Supreme Court

The Supreme Court Could End Affirmative Action

In the two cases, brought against Harvard and the University of North Carolina, anti-affirmative action group Students for Fair Admissions argues that race-conscious admissions violate the Civil Rights Act


Race-based affirmative action in college admissions is likely on its way out, as the Supreme Court began hearing arguments in two cases challenging the policy.

On Monday, the Supreme Court began hearing arguments on two cases brought by Students for Fair Admissions (SFFA), an anti-affirmative action group, seeking to challenge the University of North Carolina (UNC) and Harvard University's race-conscious admissions policies. While the Court has sided in favor of colleges seeking to use race-based affirmative action policies in the past, most recently in 2016, the Court's current conservative majority leads legal experts to believe that the policy will most likely be ruled unconstitutional.

The cases against the schools were filed separately, with the case against UNC filed in 2014 and the case against Harvard filed in 2015. The Supreme Court combined the cases in January of this year but separated them again so that Justice Ketanji Brown Jackson, a former member of the Harvard Board of Overseers who had recused herself from the case against Harvard, could participate in the UNC case.
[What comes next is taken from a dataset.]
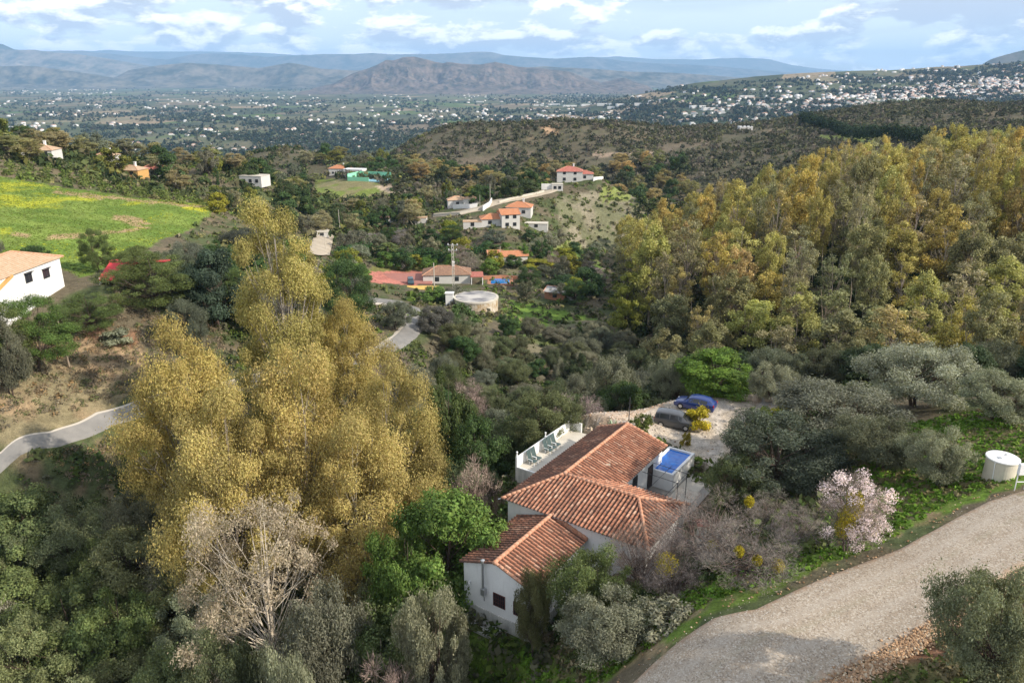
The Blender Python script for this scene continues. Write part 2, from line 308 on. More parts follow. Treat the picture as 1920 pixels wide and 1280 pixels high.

Arguments in both cases began on Monday.

In the case against UNC, SFFA argues that the school's race-based affirmative action policies violate the Constitution's equal protection clause and Title VI of the Civil Rights Act. As Harvard is a private university, SFFA is only arguing that Harvard's policies violate the Civil Rights Act.

In both cases, SFFA alleges that race-conscious admissions procedures amount to illegal racial discrimination against white and particularly Asian applicants. The case against UNC sticks to attacking the school's affirmative action policy, but the case against Harvard is more complex. SFFA argues that Harvard's consideration of race in admissions includes both affirmative action policies and an attempt to penalize Asian students in particular by encouraging interviewers to rank them lower than other groups on a "personal rating"—a score from 1–6 (with 1 being the highest score) that measures traits like "courage," "likability," and "kindness." SFFA argues that Harvard ranks Asian applicants much lower on this subjective metric to justify rejecting them at higher rates than other racial groups—despite the demographic having the highest average test scores of any racial group.

"According to an unrebutted model of the personal rating, Asian Americans receive the lowest personal ratings among all races," wrote SFFA attorneys in their petition for a writ of certiorari in the Harvard case. "Harvard concedes that Asian Americans suffer a penalty on the personal rating—that changing an applicant's race from white to Asian lowers the personal rating to a statistically significant degree."

SFFA argues that in both circumstances, UNC and Harvard can achieve racial diversity by favoring economically disadvantaged students rather than students from certain racial backgrounds.

In response, both Harvard and UNC argue that their practices are legal and protected under current precedent, which supports race-conscious admissions because it is a narrowly tailored practice used to achieve the compelling state interest of attaining a diverse student body. Harvard believes that "a diverse student body is central to fulfilling our educational mission, that diversity enhances education for all, and that Harvard does not discriminate against any group in its admissions practices," Harvard President Lawrence Bacow wrote in a July statement. "We remain steadfast in our belief that every college and university must retain the freedom and flexibility to create the diverse educational communities that will prepare their students for the opportunities and challenges they will confront in an increasingly diverse society."

If the Supreme Court decides to end affirmative action in college admissions, the decision will likely be greeted with support by most Americans, including majorities of the very racial groups affirmative action policies are designed to benefit.

According to 2022 polling from Pew Research, 74 percent of Americans believe that race or ethnicity should not be a factor in college admissions decisions, while only 7 percent believe it should be a "major" factor. A majority of all racial groups polled believed that race should not be a factor in college admissions, including 59 percent of black respondents and 68 percent of Hispanic respondents.

Affirmative action policies in college admissions are likely nearing their final days. While the Supreme Court has twice defended the use of race-conscious admissions in recent years, the Court's conservative majority is very likely to overturn precedent and rule that race-based affirmative action policies are unconstitutional.